Em Recife, 50 ONGs nordestinas organizaram um fórum paralelo e propuseram que as idéias e experiências que apresentam êxito no semi-árido brasileiro sejam transformadas em políticas públicas.
As ONGs apresentaram um longo documento intitulado "Ações Permanentes para o Desenvolvimento Sustentável do Semi-Árido", propondo que as ações observem uma linha fundamentada no desenvolvimento sustentável, e que sejam dadas condições de autonomia às populações locais.
O coordenador do fórum paralelo, Expedito Rufino, membro da Confederação Nacional dos Trabalhadores na Agricultura, disse que o interesse da sociedade é que o desenvolvimento não represente apenas crescimento econômico, mas "condições dignas de vida, justiça, participação social e preservação ambiental".
Já os parlamentares de 20 países, reunidos na Conferência Interparlamentar da Convenção de Combate à Desertificação, sugeriram a inclusão da desertificação e da erosão no currículo do ensino primário de todos os países signatários da convenção.
Eles fizeram um apelo aos colegas dos outros países signatários, cujos Congressos ainda não ratificaram a convenção, para que se empenhem no sentido da aprovação do texto do documento, de maneira que sua aplicação possa efetivar-se no respectivo território, o mais cedo possível.
Em documento divulgado durante a reunião, os parlamentares sugeriram a adoção de mecanismos destinados à conversão das dívidas externas em investimentos na educação ambiental, tendo como foco o estudo da desertificação e das formas de combatê-la.
Os parlamentares se comprometeram a lutar, em seus respectivos países, por medidas efetivas de combate à desertificação, especialmente o manejo integrado de bacias hidrográficas, a promoção de pesquisas sobre as causas e as conseqüências da desertificação, e a adaptação de tecnologias e de uso de biotecnologia para produzir plantas e árvores resistentes à seca.
Propostas do Brasil
O Ministro do Meio Ambiente, José Sarney Filho, eleito presidente da COP3, apresentou ao Fundo Ambiental Global (GEF), um projeto de revitalização das áreas de caatinga degradadas, que prevê o reflorestamento e a reconstituição da vegetação nativa. Trata-se do primeiro acordo a ser firmado com o GEF, no âmbito do Plano Nacional de Combate à Desertificação – PNCD – administrado pelo Ministério do Meio Ambiente.

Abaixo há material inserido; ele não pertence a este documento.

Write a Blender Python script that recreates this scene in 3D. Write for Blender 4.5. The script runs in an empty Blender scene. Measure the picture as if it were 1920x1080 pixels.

O projeto apresentado pelo ministro atesta que o sertão nordestino tem 1,5 milhão de quilômetros quadrados sob risco de desertificação, dos quais 180 mil quilômetros quadrados estão em processo de degradação grave ou muito grave.
Durante a conferência, o Governo de Pernambuco pediu ao Ministro do Meio Ambiente, José Sarney, uma definição sobre a proposta de transformar o ecossistema da caatinga em patrimônio nacional, a exemplo do que foi feito com a Amazônia e o Pantanal.
Por sua vez, o Diretor-Geral do Meio Ambiente do Ministério das Relações Exteriores, Antônio Guerreiro, chefe da delegação brasileira à COP3, apresentou uma proposta intitulada Mandato do Recife, no qual sugere a adoção de metas objetivas de combate à desertificação, a serem atingidas no período de dez anos.
Segundo a proposta, técnicos convocados pelas Nações Unidas terão o prazo de um ano para estabelecer metas nas áreas de recursos hídricos, reflorestamento, energia e melhoria da qualidade de vida das populações das áreas atingidas pela desertificação.
A intenção do diplomata é permitir que essas metas sejam submetidas à aprovação da COP4, que deverá reunir-se em abril do próximo ano na Ásia. A proposta de Guerreiro tem o apoio das ONGs que se reuniram paralelamente em Recife.